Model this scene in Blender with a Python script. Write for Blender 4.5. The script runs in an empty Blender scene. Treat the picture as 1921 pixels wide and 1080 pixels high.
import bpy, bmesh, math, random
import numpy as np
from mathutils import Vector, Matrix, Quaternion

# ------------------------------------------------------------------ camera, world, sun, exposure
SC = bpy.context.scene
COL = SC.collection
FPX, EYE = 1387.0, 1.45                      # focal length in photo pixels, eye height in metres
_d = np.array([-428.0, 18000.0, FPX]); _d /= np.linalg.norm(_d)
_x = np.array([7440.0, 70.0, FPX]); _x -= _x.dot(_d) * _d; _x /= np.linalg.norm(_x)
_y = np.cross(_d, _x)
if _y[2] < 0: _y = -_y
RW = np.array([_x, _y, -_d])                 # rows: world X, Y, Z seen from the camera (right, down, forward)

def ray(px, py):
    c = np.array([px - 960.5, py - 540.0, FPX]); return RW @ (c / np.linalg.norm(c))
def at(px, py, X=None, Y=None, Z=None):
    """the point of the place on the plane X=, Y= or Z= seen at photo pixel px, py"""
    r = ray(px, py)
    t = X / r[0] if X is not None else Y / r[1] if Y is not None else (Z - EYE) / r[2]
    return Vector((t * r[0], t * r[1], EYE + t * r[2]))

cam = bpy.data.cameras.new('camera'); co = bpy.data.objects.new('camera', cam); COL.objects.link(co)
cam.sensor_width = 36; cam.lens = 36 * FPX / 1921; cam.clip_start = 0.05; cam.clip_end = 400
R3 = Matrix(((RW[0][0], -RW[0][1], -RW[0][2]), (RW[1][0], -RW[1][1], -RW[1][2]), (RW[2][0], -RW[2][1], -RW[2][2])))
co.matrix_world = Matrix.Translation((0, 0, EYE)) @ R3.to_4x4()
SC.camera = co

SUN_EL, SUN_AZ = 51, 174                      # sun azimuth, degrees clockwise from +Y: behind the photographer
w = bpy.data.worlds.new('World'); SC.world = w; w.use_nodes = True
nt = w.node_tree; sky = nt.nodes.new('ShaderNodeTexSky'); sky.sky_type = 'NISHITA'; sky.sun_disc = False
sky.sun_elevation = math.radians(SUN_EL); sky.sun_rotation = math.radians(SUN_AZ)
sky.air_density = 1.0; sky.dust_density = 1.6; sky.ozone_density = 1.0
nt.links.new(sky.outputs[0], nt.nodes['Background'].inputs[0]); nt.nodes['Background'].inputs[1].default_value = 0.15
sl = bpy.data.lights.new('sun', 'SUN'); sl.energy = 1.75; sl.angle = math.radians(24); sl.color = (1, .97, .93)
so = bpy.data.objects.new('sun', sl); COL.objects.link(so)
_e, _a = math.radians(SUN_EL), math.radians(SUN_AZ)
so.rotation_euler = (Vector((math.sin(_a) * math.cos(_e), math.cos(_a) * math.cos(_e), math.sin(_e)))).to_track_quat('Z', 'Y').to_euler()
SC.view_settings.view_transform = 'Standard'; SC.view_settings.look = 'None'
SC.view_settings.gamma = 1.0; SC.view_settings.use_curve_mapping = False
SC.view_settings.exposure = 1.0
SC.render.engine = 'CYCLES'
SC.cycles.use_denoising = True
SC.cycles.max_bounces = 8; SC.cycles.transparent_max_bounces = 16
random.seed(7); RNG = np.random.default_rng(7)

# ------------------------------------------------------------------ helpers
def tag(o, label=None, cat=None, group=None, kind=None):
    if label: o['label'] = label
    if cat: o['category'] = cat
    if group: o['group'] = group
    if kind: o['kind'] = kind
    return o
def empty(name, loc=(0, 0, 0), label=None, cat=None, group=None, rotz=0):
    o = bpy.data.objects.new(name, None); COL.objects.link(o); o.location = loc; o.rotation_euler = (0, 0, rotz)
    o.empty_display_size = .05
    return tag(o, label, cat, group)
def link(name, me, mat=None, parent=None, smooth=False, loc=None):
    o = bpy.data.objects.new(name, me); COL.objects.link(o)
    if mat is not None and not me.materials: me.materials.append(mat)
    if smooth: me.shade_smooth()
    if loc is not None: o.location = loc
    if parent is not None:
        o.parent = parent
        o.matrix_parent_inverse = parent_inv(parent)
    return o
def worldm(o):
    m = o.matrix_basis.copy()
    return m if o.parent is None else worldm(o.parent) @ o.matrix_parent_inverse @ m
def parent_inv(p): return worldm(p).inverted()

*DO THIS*
Print, please, the lines above from the very first through the one that holds "RW = np.array([_x, _y, -_d])", both included, word for word and with nothing else.

*RESPONSE TO THE TASK*
Model this scene in Blender with a Python script. Write for Blender 4.5. The script runs in an empty Blender scene. Treat the picture as 1921 pixels wide and 1080 pixels high.
import bpy, bmesh, math, random
import numpy as np
from mathutils import Vector, Matrix, Quaternion

# ------------------------------------------------------------------ camera, world, sun, exposure
SC = bpy.context.scene
COL = SC.collection
FPX, EYE = 1387.0, 1.45                      # focal length in photo pixels, eye height in metres
_d = np.array([-428.0, 18000.0, FPX]); _d /= np.linalg.norm(_d)
_x = np.array([7440.0, 70.0, FPX]); _x -= _x.dot(_d) * _d; _x /= np.linalg.norm(_x)
_y = np.cross(_d, _x)
if _y[2] < 0: _y = -_y
RW = np.array([_x, _y, -_d])                 # rows: world X, Y, Z seen from the camera (right, down, forward)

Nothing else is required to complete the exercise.